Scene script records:
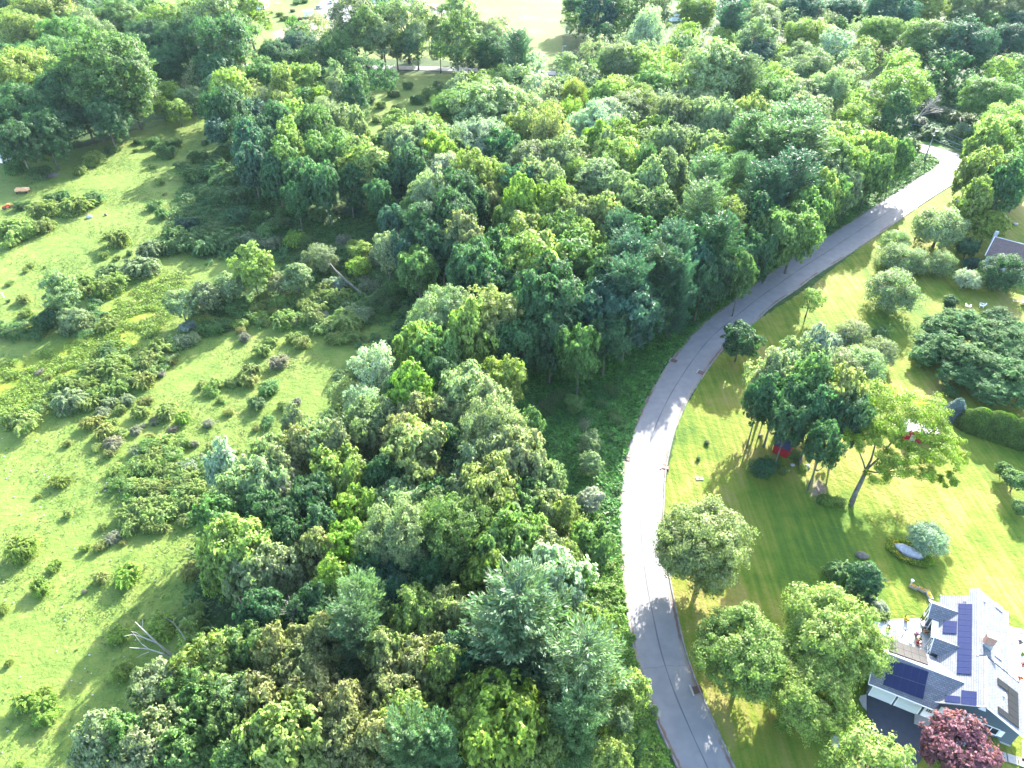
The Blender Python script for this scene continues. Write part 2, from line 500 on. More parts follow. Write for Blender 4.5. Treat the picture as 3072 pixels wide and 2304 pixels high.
def resample(P, n):
    d = np.r_[0, np.cumsum(np.hypot(*np.diff(P, axis=0).T))]
    t = np.linspace(0, d[-1], n)
    return np.column_stack([np.interp(t, d, P[:, 0]), np.interp(t, d, P[:, 1])])
SL, SR = smooth_line(RL), smooth_line(RR)
L2 = resample(SL, 260)
# pair each left point with the nearest right point, kept in order
idx = []
last = 0
for q in L2:
    d = np.hypot(SR[last:, 0] - q[0], SR[last:, 1] - q[1])
    w = d[:40]
    last += int(np.argmin(w)); idx.append(last)
idx = np.array(idx, float)
idx = np.convolve(np.r_[[idx[0]] * 4, idx, [idx[-1]] * 4], np.ones(9) / 9, 'valid')
R2 = np.column_stack([np.interp(idx, np.arange(len(SR)), SR[:, 0]), np.interp(idx, np.arange(len(SR)), SR[:, 1])])
R2[-1] = SR[-1]
def ribbon(name, fa, fb, z, m, n=8, crown=0.0, uv=True):
    N = len(L2)
    V, UV = [], []
    Lx = np.r_[0, np.cumsum(np.hypot(*np.diff(L2, axis=0).T))]
    for i in range(N):
        for k in range(n + 1):
            t = fa + (fb - fa) * k / n
            p = L2[i] * (1 - t) + R2[i] * t
            V.append((p[0], p[1], z + crown * (1 - (2 * t - 1) ** 2))); UV.append((t, Lx[i]))
    ii = np.arange(N * (n + 1)).reshape(N, n + 1)
    F = np.stack([ii[:-1, :-1].ravel(), ii[:-1, 1:].ravel(), ii[1:, 1:].ravel(), ii[1:, :-1].ravel()], 1)
    me = mesh_np(name, V, F, True)
    u = me.uv_layers.new(name='UVMap')
    UV = np.array(UV, np.float32)[F.ravel()]
    u.data.foreach_set('uv', UV.ravel())
    return tag(put(name, me, m), kind='structure')
def road_mat():
    m = bpy.data.materials.new('old_asphalt'); m.use_nodes = True
    nt = m.node_tree; b = nt.nodes['Principled BSDF']; L = nt.links.new
    tc = nt.nodes.new('ShaderNodeTexCoord'); sep = nt.nodes.new('ShaderNodeSeparateXYZ'); L(tc.outputs['UV'], sep.inputs[0])
    n1 = nt.nodes.new('ShaderNodeTexNoise'); n1.inputs['Scale'].default_value = .6; n1.inputs['Detail'].default_value = 8; L(tc.outputs['Object'], n1.inputs[0])
    n2 = nt.nodes.new('ShaderNodeTexNoise'); n2.inputs['Scale'].default_value = 12; n2.inputs['Detail'].default_value = 4; L(tc.outputs['Object'], n2.inputs[0])
    r = nt.nodes.new('ShaderNodeValToRGB'); e = r.color_ramp.elements
    e[0].position = .3; e[0].color = (.14, .14, .148, 1); e[1].position = .72; e[1].color = (.205, .20, .197, 1)
    a = nt.nodes.new('ShaderNodeMath'); a.operation = 'MULTIPLY_ADD'; a.inputs[1].default_value = .35
    L(n2.outputs[0], a.inputs[0]); mm = nt.nodes.new('ShaderNodeMath'); mm.operation = 'MULTIPLY'; mm.inputs[1].default_value = .65; L(n1.outputs[0], mm.inputs[0]); L(mm.outputs[0], a.inputs[2])
    L(a.outputs[0], r.inputs[0])
    # sandy, leaf-strewn gutters at both edges; brown litter in places on the wood side
    ed = nt.nodes.new('ShaderNodeMath'); ed.operation = 'SUBTRACT'; L(sep.outputs[0], ed.inputs[0]); ed.inputs[1].default_value = .5
    ab = nt.nodes.new('ShaderNodeMath'); ab.operation = 'ABSOLUTE'; L(ed.outputs[0], ab.inputs[0])
    n3 = nt.nodes.new('ShaderNodeTexNoise'); n3.inputs['Scale'].default_value = 1.2; n3.inputs['Detail'].default_value = 8; L(tc.outputs['Object'], n3.inputs[0])
    ad = nt.nodes.new('ShaderNodeMath'); ad.operation = 'MULTIPLY_ADD'; ad.inputs[1].default_value = .09; L(n3.outputs[0], ad.inputs[0]); L(ab.outputs[0], ad.inputs[2])
    mr = nt.nodes.new('ShaderNodeMapRange'); mr.inputs['From Min'].default_value = .485; mr.inputs['From Max'].default_value = .505; L(ad.outputs[0], mr.inputs[0])
    n4 = nt.nodes.new('ShaderNodeTexNoise'); n4.inputs['Scale'].default_value = .12; n4.inputs['Detail'].default_value = 3; L(tc.outputs['Object'], n4.inputs[0])
    r2 = nt.nodes.new('ShaderNodeValToRGB'); e = r2.color_ramp.elements
    e[0].position = .45; e[0].color = (.20, .18, .155, 1); e[1].position = .58; e[1].color = (.13, .08, .06, 1); L(n4.outputs[0], r2.inputs[0])
    mx = nt.nodes.new('ShaderNodeMix'); mx.data_type = 'RGBA'; L(mr.outputs[0], mx.inputs[0]); L(r.outputs[0], mx.inputs[6]); L(r2.outputs[0], mx.inputs[7])
    L(mx.outputs[2], b.inputs['Base Color']); b.inputs['Roughness'].default_value = .75; b.inputs['Specular IOR Level'].default_value = .35
    bp = nt.nodes.new('ShaderNodeBump'); bp.inputs['Strength'].default_value = .15; bp.inputs['Distance'].default_value = .02; L(n2.outputs[0], bp.inputs['Height']); L(bp.outputs[0], b.inputs['Normal'])
    return m
M['road'] = road_mat()
ribbon('road', 0, 1, 0.03, M['road'], 8, 0.06)
# low asphalt kerbs along both edges
def kerb(P, side, name):
    mb = []
    T = np.gradient(P, axis=0); T /= np.linalg.norm(T, axis=1)[:, None] + 1e-9
    Nn = np.column_stack([-T[:, 1], T[:, 0]]) * side
    V = []
    prof = [(0, .0), (.02, .10), (.10, .13), (.20, .12), (.30, .0)]
    for i in range(len(P)):
        for (o, z) in prof:
            q = P[i] + Nn[i] * o
            V.append((q[0], q[1], z + .01))
    n = len(prof)
    ii = np.arange(len(P) * n).reshape(len(P), n)
    F = np.stack([ii[:-1, :-1].ravel(), ii[:-1, 1:].ravel(), ii[1:, 1:].ravel(), ii[1:, :-1].ravel()], 1)
    return tag(put(name, mesh_np(name, V, F, True), M['kerb']), kind='structure')
M['kerb'] = mat('kerb', (.17, .165, .16), .85, .2, var=.35, scale=1.5)
kerb(L2, 1, 'kerb'); kerb(R2, -1, 'kerb')
# tar seam along the middle and some cracks across
rg = random.Random(4)
mb = MB()
Cn = [(L2[i] * (1 - .51 - .012 * math.sin(i * .11)) + R2[i] * (.51 + .012 * math.sin(i * .11))) for i in range(len(L2) - 30)]
for i in range(len(Cn) - 1):
    a, b_ = Cn[i], Cn[i + 1]
    d = (b_ - a) / (np.linalg.norm(b_ - a) + 1e-9); nrm = np.array([-d[1], d[0]])
    w0 = .05 + .06 * abs(math.sin(i * .37)) ; w1 = .05 + .06 * abs(math.sin((i + 1) * .37))
    mb.add([(*(a - nrm * w0), .096), (*(a + nrm * w0), .096), (*(b_ + nrm * w1), .096), (*(b_ - nrm * w1), .096)], [(0, 3, 2, 1)])
tag(mb.build('tar_seam', M['tar']), kind='structure')
mb = MB()
for i in (18, 34, 52, 75, 96, 121, 140, 163):
    pts = []
    for k in range(13):
        t = .04 + .92 * k / 12
        ci = i + rg.uniform(-.12, .12)
        i0 = int(ci); f = ci - i0
        p = (L2[i0] * (1 - f) + L2[i0 + 1] * f) * (1 - t) + (R2[i0] * (1 - f) + R2[i0 + 1] * f) * t
        pts.append((p[0], p[1], .034 + .06 * (1 - (2 * t - 1) ** 2)))
    for a, b_ in zip(pts[:-1], pts[1:]):
        d = np.array([b_[0] - a[0], b_[1] - a[1]]); d /= np.linalg.norm(d); n_ = np.array([-d[1], d[0]]) * .02
        mb.add([(a[0] - n_[0], a[1] - n_[1], a[2]), (b_[0] - n_[0], b_[1] - n_[1], b_[2]), (b_[0] + n_[0], b_[1] + n_[1], b_[2]), (a[0] + n_[0], a[1] + n_[1], a[2])], [(0, 1, 2, 3)])
tag(mb.build('road_crack', M['tar']), kind='structure')

# the far road beyond the wood
fa = [atD(-300, 152), atD(200, 146), atD(545, 141), atD(900, 147), atD(1100, 154), atD(1205, 158), atD(1500, 170)]
mb = MB()
for a, b_ in zip(fa[:-1], fa[1:]):
    mb.add([(a[0], a[1] - 3, .06), (b_[0], b_[1] - 3, .06), (b_[0], b_[1] + 3, .06), (a[0], a[1] + 3, .06)], [(0, 1, 2, 3)])
tag(mb.build('far_road', mat('pale_road', (.2, .2, .2), .8, .2, var=.1)), kind='structure')

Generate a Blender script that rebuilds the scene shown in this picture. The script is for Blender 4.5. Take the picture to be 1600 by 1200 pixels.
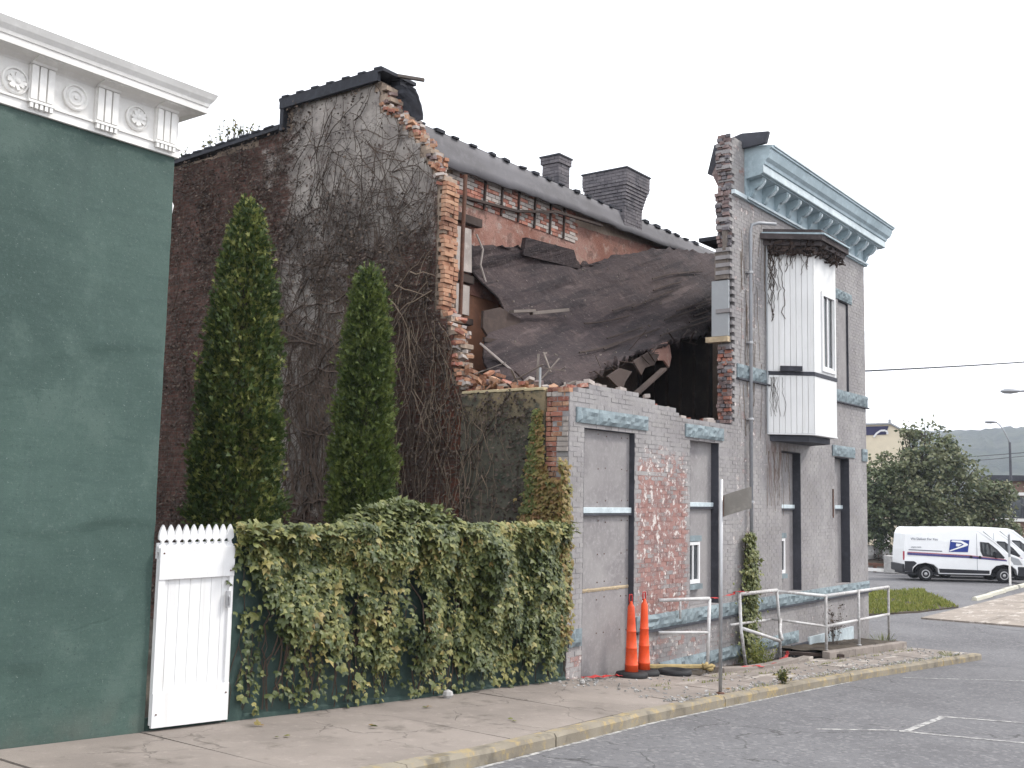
import bpy, math, random
import numpy as np
from mathutils import Vector, Matrix, noise as mnoise

random.seed(7)
RNG = np.random.default_rng(11)
for o in list(bpy.data.objects):
    bpy.data.objects.remove(o)
SC = bpy.context.scene
COL = SC.collection
R = math.radians

# ------------------------------------------------------------------ camera, sky, sun, exposure
EYE = Vector((0, 0, 1.85))
cam_d = bpy.data.cameras.new('camera')
cam = bpy.data.objects.new('camera', cam_d)
COL.objects.link(cam)
yaw, pitch, roll = R(36.6335), R(5.9725), R(1.1435)
fw = Vector((math.cos(yaw) * math.cos(pitch), math.sin(yaw) * math.cos(pitch), math.sin(pitch)))
rt = Vector((math.sin(yaw), -math.cos(yaw), 0))
up = rt.cross(fw)
rt2 = rt * math.cos(roll) + up * math.sin(roll)
up2 = up * math.cos(roll) - rt * math.sin(roll)
cam.matrix_world = Matrix(((rt2.x, up2.x, -fw.x, EYE.x), (rt2.y, up2.y, -fw.y, EYE.y), (rt2.z, up2.z, -fw.z, EYE.z), (0, 0, 0, 1)))
cam_d.sensor_width = 36
cam_d.lens = 1669.7 / 1600 * 36
cam_d.clip_start = 0.1
cam_d.clip_end = 8000
SC.camera = cam

SUN_EL, SUN_AZ = R(48), math.atan2(-0.64, 0.72)      # direction towards the sun in the XY plane
world = bpy.data.worlds.new("World")
SC.world = world
world.use_nodes = True
wn = world.node_tree
wn.nodes.clear()
w_out = wn.nodes.new('ShaderNodeOutputWorld')
w_bg = wn.nodes.new('ShaderNodeBackground')
w_sky = wn.nodes.new('ShaderNodeTexSky')
w_sky.sky_type = 'NISHITA'
w_sky.sun_disc = False
w_sky.sun_elevation = SUN_EL
w_sky.sun_rotation = math.pi / 2 - SUN_AZ
w_tc = wn.nodes.new('ShaderNodeTexCoord')
w_map = wn.nodes.new('ShaderNodeMapping')
w_map.inputs['Scale'].default_value = (1, 1, 3)
w_no = wn.nodes.new('ShaderNodeTexNoise')
w_no.inputs['Scale'].default_value = 2.2
w_no.inputs['Detail'].default_value = 6
w_rp = wn.nodes.new('ShaderNodeMapRange')
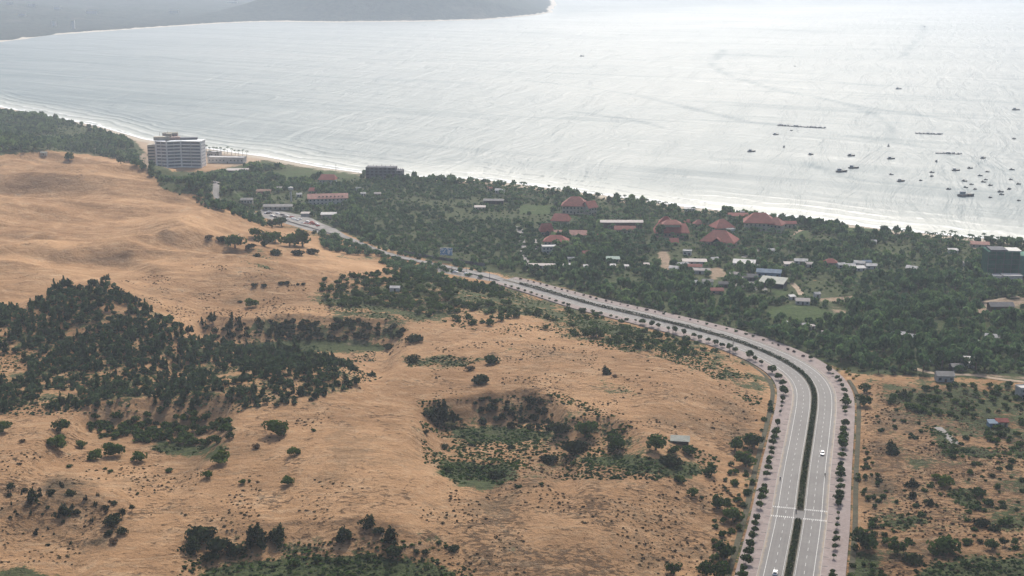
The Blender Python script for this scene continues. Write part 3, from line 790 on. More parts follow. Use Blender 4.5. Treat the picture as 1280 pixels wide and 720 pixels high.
G_RED = leaf_mat('reddish_shrub_leaves', (.04,.022,.022), (.105,.055,.05), .2)
G_HEDGE = leaf_mat('hedge_leaves', (.008,.017,.008), (.032,.05,.018), .2, .1)
M_BARK = surf('tree_bark', (.11,.085,.065), .95, .3, 3.0)
M_PBARK = surf('palm_bark', (.16,.14,.12), .95, .3, 3.0)

def crown_mesh(name, n, seed, kind, mat, leaf=.11):
    V, t = crown(n, seed, kind, leaf); return mesh_np(name, V, np.arange(len(V)).reshape(-1, 4), mat, False, {'tint': t})
def merged(name, pts, sx_, sz_, tmpl, mat, seed, tintvar=.22):
    """many plants nobody could count as ONE mesh"""
    r = np.random.default_rng(seed); Vs = []; Ts = []; kk = r.integers(0, len(tmpl), len(pts))
    for k, (V, t) in enumerate(tmpl):
        ii = np.nonzero(kk == k)[0]
        if not len(ii): continue
        a = r.uniform(0, 6.283, len(ii)); c, s = np.cos(a)[:, None], np.sin(a)[:, None]; w = sx_[ii][:, None]
        X = (V[None, :, 0] * c - V[None, :, 1] * s) * w + pts[ii, 0][:, None]; Y = (V[None, :, 0] * s + V[None, :, 1] * c) * w + pts[ii, 1][:, None]
        Z = V[None, :, 2] * sz_[ii][:, None] + pts[ii, 2][:, None]
        Vs.append(np.stack([X, Y, Z], -1).reshape(-1, 3))
        Ts.append(np.clip(t[None] + (r.normal(0, tintvar, len(ii)) + 1.1 * (fbm(pts[ii, 0] / 45, pts[ii, 1] / 45, seed + 90, 3) - .5))[:, None], 0, 1).ravel())
    V = np.concatenate(Vs); T = np.concatenate(Ts)
    return mesh_np(name, V, np.arange(len(V)).reshape(-1, 4), mat, False, {'tint': T})

# ---- where woods may not stand: road, lawns, yards, buildings
BLOCK = []          # (x, y, radius) of buildings, filled before the woods are planted
VIEWBLOCK = []
def jitter_grid(poly, spacing, seed, soft_prob=None):
    """world points on a jittered grid whose ground shows inside the photo polygon"""
    P = np.array(poly, float); wx, wy = flat(P[:, 0], np.maximum(P[:, 1], 60), 8.0)
    r = np.random.default_rng(seed)
    X, Y = np.meshgrid(np.arange(wx.min() - 20, wx.max() + 20, spacing), np.arange(wy.min() - 90, wy.max() + 90, spacing * 1.65))
    X = (X + r.uniform(-.45, .45, X.shape) * spacing).ravel(); Y = (Y + r.uniform(-.45, .45, Y.shape) * spacing * 1.65).ravel()
    px, py, dep = proj(X, Y, 8 + 0 * X); m = (dep > 50) & (px > P[:, 0].min() - 60) & (px < P[:, 0].max() + 60); X, Y = X[m], Y[m]
    Z = height(X, Y); px, py, dep = proj(X, Y, Z); m = inpoly(px, py, poly)
    return X[m], Y[m], Z[m], px[m], py[m], dep[m]
def clear(X, Y, px, py, road=22.5, lawn=True):
    rd, ri_ = road_dist(X, Y); m = np.abs(rd) > road * WS[ri_]
    m &= shore_d(X, Y) > 11
    if lawn:
        for P, k, w in LAWN + YARD: m &= ~inpoly(px, py, P)
    for x, y, q in BLOCK: m &= (X - x) ** 2 + (Y - y) ** 2 > q * q
    return m
# ------------------------------------------------------------------ buildings
M_WHITE = surf('white_plaster', (.44,.43,.415), .8, .12, .3, .3, (.36,.34,.31)); M_CREAM = surf('cream_plaster', (.36,.33,.27), .85, .15, .3, .3, (.26,.23,.19))
M_BRED = surf('weathered_pink_plaster', (.27,.19,.165), .85, .2, .3); M_GLASS = surf('dark_glass', (.05,.065,.08), .25, .3, .5, .5); M_SHADE = surf('dark_opening', (.035,.035,.04), .8, .3, .6)
M_HOTEL = surf('hotel_white', (.74,.73,.71), .8, .08, .2); M_HGLASS = surf('hotel_glass', (.19,.205,.23), .3, .3, .5, .5); M_GREYC = surf('grey_concrete', (.10,.105,.12), .9, .3, .2, .2, (.06,.06,.07)); M_TIN = surf('grey_tin', (.29,.30,.30), .55, .25, .4, .4, (.26,.22,.19)); M_WTIN = surf('white_tin', (.58,.59,.59), .45, .12, .4, .4, (.5,.48,.46))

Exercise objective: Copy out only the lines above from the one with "720 pixels high." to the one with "M_PBARK = surf('palm_bark', (.16,.14,.12), .95, .3, 3.0)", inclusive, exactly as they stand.

Result below:
The Blender Python script for this scene continues. Write part 3, from line 790 on. More parts follow. Use Blender 4.5. Treat the picture as 1280 pixels wide and 720 pixels high.
G_RED = leaf_mat('reddish_shrub_leaves', (.04,.022,.022), (.105,.055,.05), .2)
G_HEDGE = leaf_mat('hedge_leaves', (.008,.017,.008), (.032,.05,.018), .2, .1)
M_BARK = surf('tree_bark', (.11,.085,.065), .95, .3, 3.0)
M_PBARK = surf('palm_bark', (.16,.14,.12), .95, .3, 3.0)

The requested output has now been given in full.